De inmediato, me abrumó con títulos del brasileño Jorge Amado. Le pedí que me mostrara la edición de “Gabriela”. Si es en letra de edicto, esa que no lee un preso, no me sirve, le notifiqué. Mis ojos son enemigos personales de la letra chiquita y yo les doy gusto. Es el pacto de coexistencia pacífica que hemos firmado.

“No lo tengo aquí sino en la otra librería. Si quiere voy por ella. Me demoro diez minutos”. “¿Y quién se queda aquí?”. » Usted”. Y se fue, graduándome de librero, sin más poesía. 

Todo muy surrealista. El hecho de saber que por unos minutos desempeñaría el mismo oficio de Borges, me llenó de ínfulas. Alcancé a decirme: A lo mejor, por el fenómeno de ósmosis, en adelante vas a escribir mejor. Además, tenía otra aventura más para contarles a mis nietos.

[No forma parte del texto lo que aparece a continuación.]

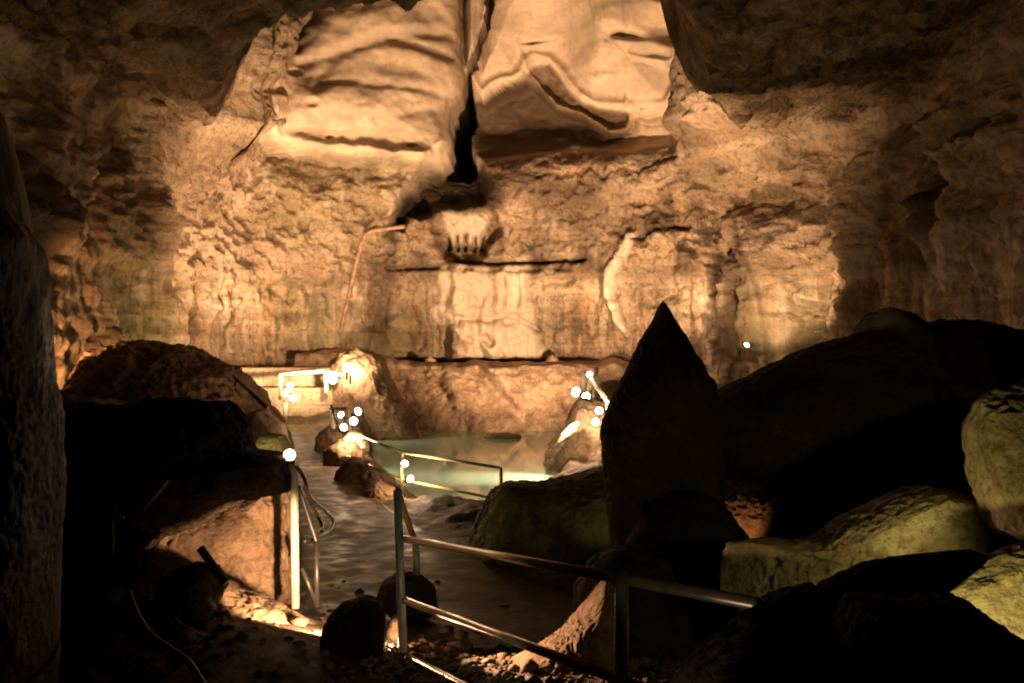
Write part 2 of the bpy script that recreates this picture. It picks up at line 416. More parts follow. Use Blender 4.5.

En su ausencia, no vendí ni una vocal ni  una consontante. Tampoco vendo un vaso de agua en el Sahara. No estoy hecho para la ardua condición de rico. La plata, la inmortalidad, el mar y la revolución se las dejo a los demás. Me contento con saber que “no tengo quejas de la ternura”. Del ahogado el sombrero. 

En ausencia del dueño, varios mirones se acercaron. Me cuidé de que nadie robara. En ese caso, el paganini sería yo. 

De pronto, un tipo con cara de retrato hablado, me ofreció una plancha. Sí, una plancha, ni siquiera un incunable hechizo. 

Otro se me vino con esta perla: “Quédate con esta alhaja, es finísima, bacán”, y me la mostró de lejitos, con el brazo tendido hacia el suelo para que la cosa quedara entre los dos. Conozco el ritual. Tampoco caí en la tentación. De lejos se notaba que los dueños originales de la plancha y de la joya no eran ellos. Pero es mejor ver y no preguntar, como los ascensoristas de Nueva York, según cuenta Gay Talesse en una de sus espléndidas crónicas. (En el puesto que cuidaba no vi libros del escritor gringo. Que se vea la riqueza).

Mi fugaz empleador regresó ¡20 minutos después! Ya estaba pensando cobrarle cesantías. Pero ni cuentas me pidió. Para adecentar el libro que me trajo, le había hecho la cirugía plástica a punta de borrador. 

Me gustó, a pesar de la letra de edicto que detesto. ¿Pero cómo hacerle perder su tiempo? Entrado en gastos, me interesé también por “Doña Flor y sus dos maridos”. Vino la negociación: Me pidió 40 mil por ambos. Recordando a mi padre que ordenaba barequiar (=pedir rebaja), le ofrecí ¡10 mil! Partimos la «diferiencia»: quedé 25 mil pesos más pobre y dos libros más rico. Y fui librero por un rato. 

Señoras y señores: la fiesta del libro de Medellín los espera: Damas no pagan, buses a todos los barrios.